A thread on good ol’ flteach asks how to get students to stop patterning the TL on English, e.g. sticking “do” in to make a question or “is” to make a present tense verb. Here is the original:

I am teaching Spanish 1 this year and watching students use “Mi amigo se
> llama es” or “Juan es habla” etc. I can’t seem to get through to them that
> the verb is already conjugated and doesn’t need “es.” I’ve watched Spanish
> 2 students make the same mistake even after learning ser and multiple
> tenses and conjugations.
>
> Your thoughts would be appreciated. They’re practicing an error and I
> want to correct it before it’s totally ingrained.
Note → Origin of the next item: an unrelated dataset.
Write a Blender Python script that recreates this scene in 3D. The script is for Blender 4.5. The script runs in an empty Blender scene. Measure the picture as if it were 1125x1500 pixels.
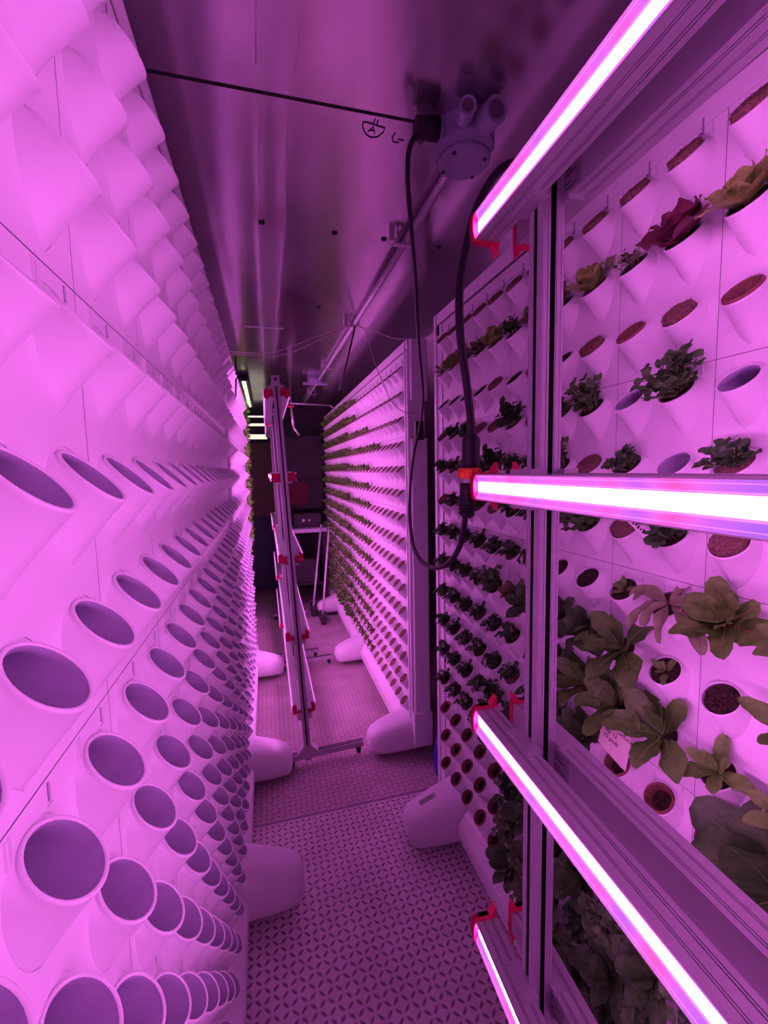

a helpful message (sarcasm alert) follows:
I run into the same problem with French 1 students all the time. One thing
I’ve seen help them visualize how very wrong the extra “to be” verb is to
explain that, in French, we only use “is” for things that describe an
inherent characteristic. So, when they write “Il est regarde la télé”
instead of “Il regard la télé” we talk about how this person IS, to the
very core of his being, the essence of “watching TV.” He IS tall and he IS
watching tv. I use a lot of inflection and pictures, if I can find them.
It usually helps and also gives them a reason to chuckle at their own
mistakes at the funny image of a person who “IS” eating a sandwich, etc.

My favorite is:

I teach my students that “Yo hablo” has 3 English meanings. One is “I speak.” ALSO it can mean “I do speak,” and “I am speaking.” I explain that in the second 2 the words “do, does, am, is, or are” are helping words (a word them know from Kindergarten I think). Since they are helping words and not the main verb, they do not have to be used. I also point out that “do” and “does” are often used in questions and remind them that, again, they are helping words. It does take a lot of practice and I use plain old written translation – both directions – for this.
My enjoyment rises when I think of her tryiing to teach the perfect tenses with haber, a helping verb. Then what?
It fascinates me that these professionals voice the same lament decade after decade while teachers switching to CI report success in avoiding such problems. The two blocks are: no research done to verify the CI results and the fear of error, referred to in the original request for help: “totally engrained”, the old fossilization canard. If they hear only the native version rather than working with textbook exercises that do exactly what the last poster advises: “use plain old written translation both directions….” They will try nothing new, just bang away at the same approach what I call ratiocination and Terry Waltz calls legacy teaching until they retire. Their response to suggestions they try anything different from explaining grammar is that they have to know “their” grammar, otherwise they will be incomprehensible. But if they follow the advice of the last post quoted above and put “yo” on everything in first person, there will be no comprehension problem: yo corrimos will be understood as I run once the sympathetic native speaker realizes his American amigo studied Spanish in a “rigorous” class.